What does falling oil prices mean for renewable energy?
One the most important developments in the field of energy in the current decade is the sharp and sustained improvement in the economic feasibility of the technologies used in renewable energy generation. These technologies have greatly evolved due to their large and rapid deployment in many countries. Some of these renewable energy technologies have become cost competitive with conventional hydrocarbon sources of energy, which caused many countries, including the Gulf Corporation Countries (GCC) countries, to become increasingly interested in renewable energy. But the sharp decline in oil prices since mid-2014 – where oil lost about 50% of its value since last summer – raised concerns about the impact of falling oil prices on the economic feasibility of renewable energy sources. Some believe that this decline in oil prices would delay the the growth of renewable energy worldwide. But in fact, we find that the fall in oil prices did not have a significant impact on renewable energy. The renewable energy sector reached a level of high maturity where oil prices no longer affect its fate.

When oil prices collapsed in the 1980s, several large renewable energy projects were stopped in a number of countries such as Japan and the United States. This happened even though oil is not considered as a substitute resource in the generation of electric power. However, oil prices affected renewable energy deployment through its effect on the pricing of other fossil fuel sources such as natural gas. As oil prices fell, the demand for hydrocarbon sources of energy rose and the demand for the relatively expensive renewable energy retreated.

Today, we find that renewable energy technologies have greatly evolved, no longer constituting an expensive alternative to conventional energy sources. For this reason, the recent fall in oil prices did not have a significant effect on investments in renewable energy. Renewable energy technology is continuously and rapidly developing leading to large price reductions. Prices of wind turbines fell by almost a third since 2009. The cost of utility scale solar PV fell by about 50% since 2010, while the cost of rooftop solar panels has declined by 70% since 2008. It is clear that the cost of renewable energy will continue to decline over time.

Renewable energy production is encouraged in many countries, not only as an alternative source to fossil fuels, where if its prices rises compared to fossil fuels production of renewable energy will decline. Today, countries are investing in renewable energy for environmental reasons, most importantly to prevent global warming. For example, China, which is the largest investor in renewable energy today, refuses to reduce its investments in renewable energy with falling oil prices and with the falling coal prices, which is the main source of electricity generation in China, because the purpose of investment in renewable energy is first to reduce pollution in cities and secondly to diversify energy sources and achieve energy security. Because countries are investing in renewable energy for environmental reasons or to diversify energy sources, oil prices today no longer have a significant effect on investments in renewable energy.

Looking at the history of oil prices, one can observe that oil prices are in constant fluctuation. These low oil prices are temporary, and even if oil prices stayed at current levels for a few years, oil prices would eventually rise again. Therefore, investment decisions regarding electricity generation should not be based on current oil prices.

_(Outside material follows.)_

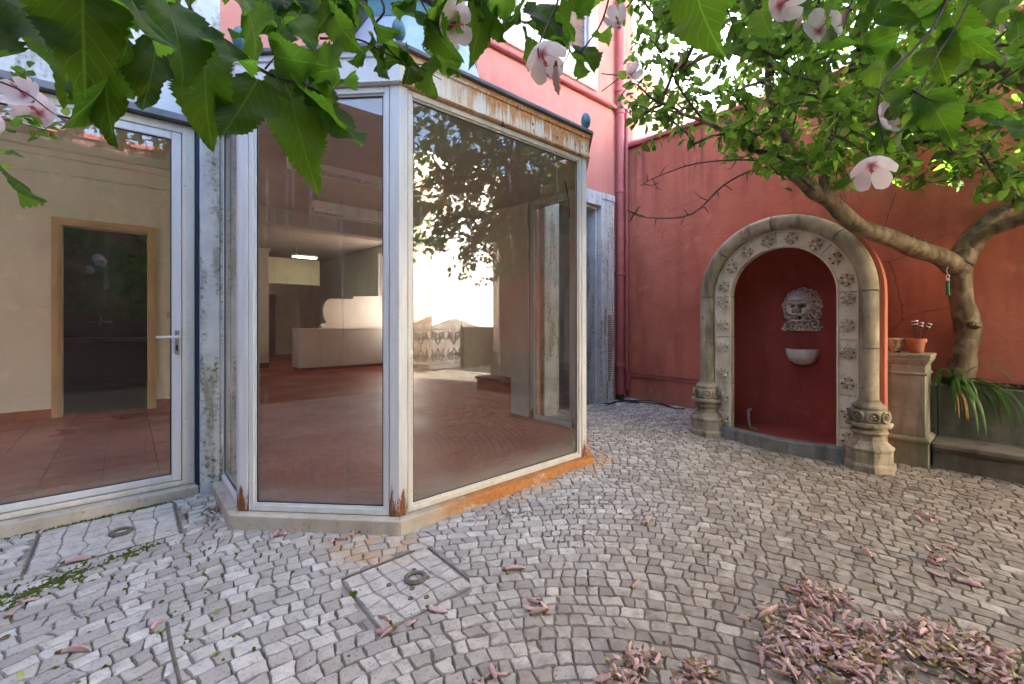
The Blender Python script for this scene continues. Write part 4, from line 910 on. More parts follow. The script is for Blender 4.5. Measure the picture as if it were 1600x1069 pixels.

Investing in renewable energy sources are investments for power generation in the long term since the lifespan of solar and wind technologies is more than 25 years.

The GCC countries can benefit from oil price fluctuations through investing in renewable energy. When oil prices rise in international markets, the opportunity cost of domestic energy consumption becomes very high. This is because domestic energy prices are subsidized and do not change with changes in international prices. Therefore if a country invests in renewable energy it can export more of its oil abroad and use the profits from exports to invest in the economy and to diversify the sources of income.

Investing in renewable energy is very important for the GCC countries due to the high non-sustainable energy consumption. If consumption continued to grow at current levels the GCC countries will be forced to sacrifice their exports – which is the main source of income for governments in the GCC countries – to meet domestic consumption. Saudi Arabia, for example, now consumes about a quarter of its oil production domestically, compared with only 3 percent in the 1970s. Hence, the GCC states must consider reforming their economies and diversifying away from oil and gas resources. The region is considered one of the best areas in the world in terms of solar irradiance. Therefore the GCC countries are capable of producing large amounts of solar energy, and becoming a leader in solar energy production. The GCC region can also become an exporter of solar energy to neighboring countries.